Het kan gebeuren dat u een certificaat met de persoonlijke sleutel wilt exporteren om het veilig op te slaan op verwisselbare media of voor gebruik op een andere computer. Voor deze procedure gelden bepaalde beperkingen.

  • Een persoonlijke sleutel kan alleen worden geëxporteerd wanneer deze is opgegeven in de certificaataanvraag of certificaatsjabloon waarmee het certificaat is gemaakt.

  • Zware beveiliging (iteration count, telling van iteraties) is standaard ingeschakeld in de wizard Certificaat exporteren wanneer u een certificaat met de bijbehorende persoonlijke sleutel exporteert. Zware beveiliging kan niet bij alle programma's worden gebruikt. U moet dus het selectievakje Zware beveiliging inschakelen uitschakelen als u de persoonlijke sleutel wilt gebruiken bij een programma dat zware beveiliging niet ondersteunt.

Het minimale groepslidmaatschap dat vereist is om deze procedure uit te voeren, is de groep Gebruikers of de lokale groep Administrators. Bekijk de details onder 'Aanvullende overwegingen' in dit onderwerp.

Een certificaat exporteren met de persoonlijke sleutel
  1. Open de module Certificaten voor een gebruiker, computer of service.

  2. Klik op Certificaten in de consolestructuur onder het logische archief waarin zich het te exporteren certificaat bevindt.

  3. Klik in het detailvenster op het certificaat dat u wilt exporteren.

  4. Wijs in het menu Actie het vervolgmenu Alle taken aan en klik op Exporteren.

  5. Klik op Ja, de persoonlijke sleutel exporteren in de wizard Certificaat exporteren. (Deze optie wordt alleen weergegeven als de persoonlijke sleutel is gemarkeerd als exporteerbaar en u toegang tot de persoonlijke sleutel hebt.)

  6. Voer onder Bestandsindeling voor export een van de volgende handelingen of alle handelingen uit en klik op Volgende.

    • Als u alle certificaten in het certificeringspad wilt opnemen, selecteert u het vakje Indien mogelijk exporteren met alle certificaten in het certificeringspad.

    • Als u de persoonlijke sleutel wilt verwijderen als de export is gelukt, selecteert u het vakje De persoonlijke sleutel verwijderen als de export is gelukt.

    • Als u de uitgebreide eigenschappen van een certificaat wilt exporteren, selecteert u het vakje Alle uitgebreide eigenschappen exporteren.

  7. Typ bij Wachtwoord een wachtwoord voor het versleutelen van de persoonlijke sleutel die u wilt exporteren.

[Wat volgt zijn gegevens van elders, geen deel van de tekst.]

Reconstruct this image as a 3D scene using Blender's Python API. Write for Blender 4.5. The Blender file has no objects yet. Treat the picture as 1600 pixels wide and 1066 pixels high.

Typ bij Bevestig het wachtwoord het wachtwoord opnieuw en klik op Volgende.

  8. Typ bij Bestandsnaam een bestandsnaam en -pad voor het PKCS nr. 12-bestand waarin het geëxporteerde certificaat en de persoonlijke sleutel worden opgeslagen. Klik op Volgende en vervolgens op Voltooien.

Nadat de wizard Certificaat exporteren is voltooid, bevindt het certificaat zich zowel in het certificaatarchief als in het zojuist gemaakte bestand. Als u het certificaat uit het certificaatarchief wilt halen, moet u het verwijderen.

Aanvullende overwegingen

  • Gebruikerscertificaten kunnen worden beheerd door de gebruiker of door een beheerder. Certificaten die zijn verleend aan een computer of service, kunnen alleen worden beheerd door een beheerder of gebruiker met de juiste machtigingen.

  • Raadpleeg De module Certificaten toevoegen aan een MMC als u de module Certificaten wilt openen.